Alleingänge könnten der Branche schaden

„Bei uns stehen die Türen offen“, sagt auf Anfrage auch Jens Michow, geschäftsführender Präsident des Bundesverbandes der Konzert- und Veranstaltungswirtschaft (BDKV) mit Sitz in Hamburg. Sein Verband ist im „Forum Veranstaltungswirtschaft“ organisiert. Das Forum beteiligt sich nicht nur explizit nicht an der neuen Plattform, es übt auch harsche Kritik daran: „Mit Sorge betrachten wir die aktuelle Planung der Bundeskonferenz“, verkündete das Forum bereits Anfang Juni in einer Pressemitteilung. „Der unkoordinierte Alleingang könnte der Branche schaden“, heißt es weiter. Zu dem Forum gehören neben dem BDKV fünf weitere, zum Beispiel der Verband der Musikspielstätten LIVEKOMM, der Fachverband Messen und Ausstellungen FAMA und der Verband für Medien- und Veranstaltungstechnik VPLT. Diese Gruppierungen jedenfalls hielten sich weder für abgehängt, noch für vergessen, so wie es die Bundeskonferenz in ihrer Darstellung der Branche behaupte. Seit Jahrzehnten seien sie durchaus in politische Entscheidungsprozesse eingebunden.

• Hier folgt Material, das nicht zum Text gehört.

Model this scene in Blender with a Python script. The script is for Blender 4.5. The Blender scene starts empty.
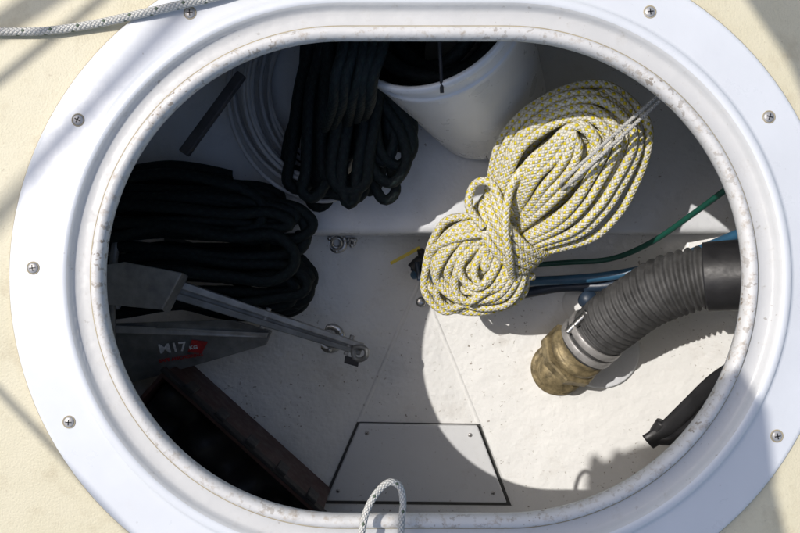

Tausende Veranstaltungsorte werden rot illuminiert

Es müsse mehr getan werden, erklärt dagegen Jan Kalbfleisch. Man sehe sich als Sprachrohr für Interessen, die den gesamten Sektor betreffen. Den Start der Plattform nutzt die neue Vereinigung auch dazu, gegen die Misere der Veranstaltungswirtschaft zu protestieren – mit der in der Nacht von Dienstag auf Mittwoch stattfindenden „Light of Night“, in der bundesweit tausende Kulturstätten, Veranstaltungsorte, Clubs und Messehallen rot illuminiert werden sollen. Auch Discobetreiber Michael Presinger wird mitmachen.